Matthew Moroun, whose offices are at Central Transport Co. in Warren Mich., did not return phone calls seeking comment

Pay Day
Daniel Cushman left Werner Enterprises Jan. 15, 2008, the last time he was employed at a publicly traded company.

For 2007, he drew a salary of $310,770 and a bonus of $245,000. With options and other compensation, his total pay for 2007 was valued at $773,201, according to Werner’s proxy statement.

John Steele, executive vice president and chief financial officer at Werner, declined to discuss Cushman’s performance at the company and deferred to its proxy statements.

The 2008 proxy states Cushman exercised 210,421 vested stock options following the end of his employment, but forfeited 106,250 unvested options.

According to filings with the SEC, Cushman’s salary at P.A.M. was set at $400,000 and he will be eligible for bonuses.

By comparison, Robert Weaver’s salary for 2007 was $501,923, with no bonus or options granted. But in 2006, his total compensation package was valued at $900,861.
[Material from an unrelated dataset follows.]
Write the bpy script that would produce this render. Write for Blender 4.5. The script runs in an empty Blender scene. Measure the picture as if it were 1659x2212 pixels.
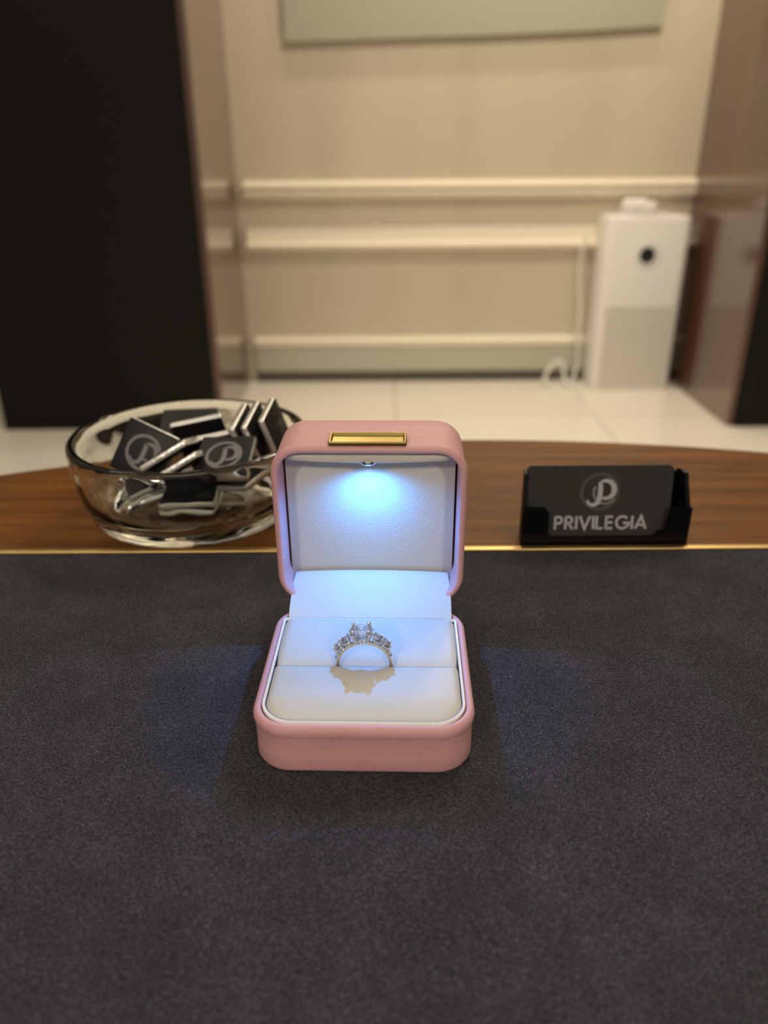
import bpy, bmesh, math, random
from math import sin, cos, pi, radians, tan, sqrt
from mathutils import Vector, Matrix

random.seed(7)
S = bpy.context.scene
C = S.collection

# ------------------------------------------------------------------ camera
CAM_H = 0.1815          # lens height over the desk
PITCH = radians(24.9)   # looking down
cam_d = bpy.data.cameras.new('camera')
cam = bpy.data.objects.new('camera', cam_d); C.objects.link(cam)
cam.matrix_world = (Matrix.Translation((0, 0, CAM_H)) @ Matrix.Rotation(pi/2 - PITCH, 4, 'X')
                    @ Matrix.Rotation(-0.007, 4, 'Z'))
cam_d.sensor_fit = 'HORIZONTAL'
cam_d.sensor_width = 24.0
cam_d.lens = 24.0 * 1661 / 1659
cam_d.clip_start = 0.01
cam_d.dof.use_dof = True
cam_d.dof.focus_distance = 0.282
cam_d.dof.aperture_fstop = 6.6
S.camera = cam

# ------------------------------------------------------------------ world, lights, exposure
w = bpy.data.worlds.new('room_ambience'); S.world = w; w.use_nodes = True
w.node_tree.nodes['Background'].inputs[0].default_value = (1.0, 0.88, 0.70, 1)
w.node_tree.nodes['Background'].inputs[1].default_value = 0.39

WARM = (1.0, 0.85, 0.64)
def lamp(name, typ, loc, power, col, size=0.05, rot=(0, 0, 0), **kw):
    d = bpy.data.lights.new(name, typ); d.energy = power; d.color = col
    if typ == 'AREA':
        d.shape = 'DISK'; d.size = size
    else:
        d.shadow_soft_size = size
    for k, v in kw.items():
        setattr(d, k, v)
    o = bpy.data.objects.new(name, d); C.objects.link(o)
    o.location = loc; o.rotation_euler = rot
    return o
CEIL = 2.0
for x, y, p in ((-1.3, 2.05, 2.5), (0.6, 2.0, 18), (1.05, 1.75, 13), (-1.6, 1.2, 4),
                (-0.75, 0.95, .6), (0.15, 0.85, .6), (0.9, 0.95, .6), (-0.8, -0.1, .5), (0.8, -0.15, .5)):
    lamp('ceiling_downlight', 'AREA', (x, y, CEIL), p, WARM, 0.30)
for x, y in ((-.62, .62), (-.50, .66), (-.56, .54), (.10, 1.30), (.20, 1.36), (.14, 1.22), (.42, -.40), (.50, -.34), (.46, -.48), (-.42, -.50), (-.34, -.44)):
    lamp('ceiling_spot', 'AREA', (x, y, 1.9), .22, (1.0, 0.88, 0.70), 0.02)
for x in (-0.25, 0.35, 0.95):       # wall washers close to the back wall
    lamp('wall_washer', 'AREA', (x, 2.93, 1.75), 6.4, (1.0, 0.84, 0.62), 0.07, (radians(8), 0, 0))

def aim(o, target):
    o.rotation_euler = (Vector(target) - o.location).to_track_quat('-Z', 'Y').to_euler()
for x, y in ((-0.75, -1.55), (0.70, -1.65)):     # unseen fill spots added behind the camera to brighten the box front
    aim(lamp('front_fill_spot', 'SPOT', (x, y, 1.25), 45, (1.0, 0.86, 0.68), 0.10, spot_size=radians(46), spot_blend=.7), (0, .25, 0))

S.view_settings.view_transform = 'Standard'
S.view_settings.look = 'None'
S.view_settings.exposure = 0.0
S.view_settings.gamma = 1.0
S.view_settings.use_curve_mapping = False
S.cycles.use_denoising = True
S.cycles.caustics_refractive = True
S.cycles.caustics_reflective = False
S.cycles.blur_glossy = 0.6
S.cycles.max_bounces = 14
S.cycles.transmission_bounces = 14
S.cycles.sample_clamp_indirect = 8.0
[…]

Asked if Cushman, a Chicago native with a mid-western accent, will fit into the Arkansas executive trucking landscape, Lane Kidd, president of the Arkansas Truckers Association said, “Sure he will. He will fit in just fine because of what they all do for a living.

“They are in business to move freight and deliver freight on time. Every day you have to prove yourself. These companies deliver hundreds of thousands of loads. He should fit in very well.”